Questa gagliarda e bella storia dei lucchetti agganciati all’arrugginita rete sulla riva cittadina per chiedere che il lago sia riconsegnato ai suoi legittimi proprietari comaschi, mi fa ricordare che questa stupenda pennellata di azzurro intenso tra il verde delle montagne lariane è un po’ anche dei “brianzoeu”. Anche il popolo delle contrade brianzole ama parlare del “nostro lago”, quando pensano a Como e alle sue sponde soprattutto quando il lago vengono a vederlo veramente. È molto vecchia la bella tradizione, forse andata purtroppo forse un po’ fiaccandosi in questi ultimi anni, di arrivare a Como, dall’Alta Brianza, dal Canturino, la domenica per fare una passeggiata in città. Questi turisti alla buona, “ante litteram”, amavano dire “’ndem a Comm a vedè el lach”. Erano gli anni prima e subito dopo l’ultima guerra quando era forte questa consuetudine, che qualcuno, un po’ avanti con i tempi, forse la chiamava “moda”, di trascorrere qualche ora del pomeriggio del dì di festa nel centro delle città comasca: lungo le sue vie piene di negozi e poi, a conclusione dell’ameno passatempo, ecco la passeggiata sul lungo lago. Nei ruggenti anni subito dopo l’ultima guerra, quando cominciava a irrobustirsi tra la gente un bel fermento di tante speranze e di entusiasmi intensi, una delle “follie” che mio padre, pure lui pieno di fervori ottimistici, mi regalava, era quella di portarmi al “Sinigaglia”, la domenica pomeriggio a vedere il grande Como, tutto azzurro e tutto italiano. Quando tronavamo dallo stadio per arrivare in piazza e salire sul tram numero Cinque, direzione Erba, percorrevamo lentamente (per godercelo appieno) il doppio viale alberato lungo la sponda. Il papà allora cominciava a fantasticare, diceva che quelle file di alberi diventavano per lui il “Sunset boulevar”, protagonista del celebre film di Billy Wilder in auge in quegli anni. Per lui Como e il suo lago erano diventati addirittura la mitica Los Angeles: davvero una bella fantasia, un grande exploit immaginario, per un uomo del tutto normale come mio padre. Il “nostro lago” faceva anche questi miracoli.

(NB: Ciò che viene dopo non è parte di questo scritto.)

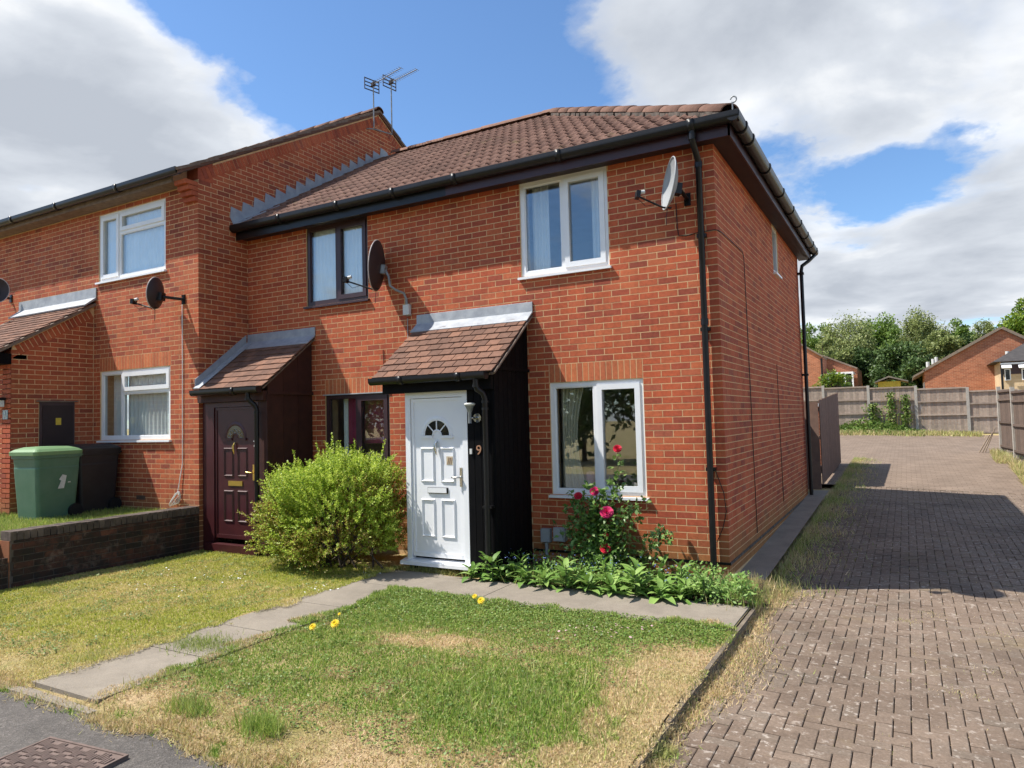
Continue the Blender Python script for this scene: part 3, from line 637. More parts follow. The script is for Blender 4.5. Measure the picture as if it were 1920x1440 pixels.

Erano ancora gli anni del dopoguerra quando il vecchio tram, la domenica pomeriggio portava a Como, frotte di ragazzotti brianzoli. Piombavano in città e sciamavano per le strade del centro. I cittadini locali li individuavano subito perché i loro comportamenti erano un po’ zotici, grossolani, vocianti. Andavano al cinema, in qualche bar, qualche volta riuscivano a tirarsi dietro qualche ragazza coraggiosa e tanto intraprendente da riuscire svignarsela dall’oratorio. E allora doveva andare in Corso Vittorio Emanuele, la “vasca” e nelle strade vicine a guardare i negozi di abbigliamento che allora non si chiamavano ancora “boutique”. Qualche manigoldo si fermava invece dalla “Lucia”, o al “Dollaro” (i rigori della “Legge Merlin” non si erano ancora fatti vivi). Poi per tutti la dolce conclusione della colorita e gaia escursione cittadina era sul lungolago: a mangiare il gelato dal “Ceccato”, o a bere la cioccolata dal “Monti”, “a vedè ul lacch”, a guardare i battelli, i motoscafi, magari immaginare qualche bella gita verso Villa d’Este, o ancora più in su: a Bellagio. Ma ormai era tardi: il tram era là in piazza sui binari del capolinea che aspettava.
Qualcuno certamente ora arriccerà il naso e dirà: «Altri tempi, altri gusti. Allora c’era ancora il piacere delle cose semplici, adesso, vuoi mettere….!?
«Vuoi mettere che cosa? Il lago ha ancora il suo fascino».
So di gente dell’Alta Brianza, magari già un po’ in là negli anni, che ama ancora scendere a Como, sopportando qualche coda lungo la “Cappelletta” e la “Madruzza” per arrivare in piazza Cavour a vedere il lago. In questi ultimi anni tante persone si sono rivolte a me per dirmi di scrivere un “qualche cosa di cattivo” su questa storia delle paratie che ha portato via la vista del lago. Penso proprio, pieno di fiducia, che qualcuna di queste persone abbia preso la palla al balzo e giunga sul lungolago ad agganciare il suo bel lucchetto alla arrugginita rete del cantiere.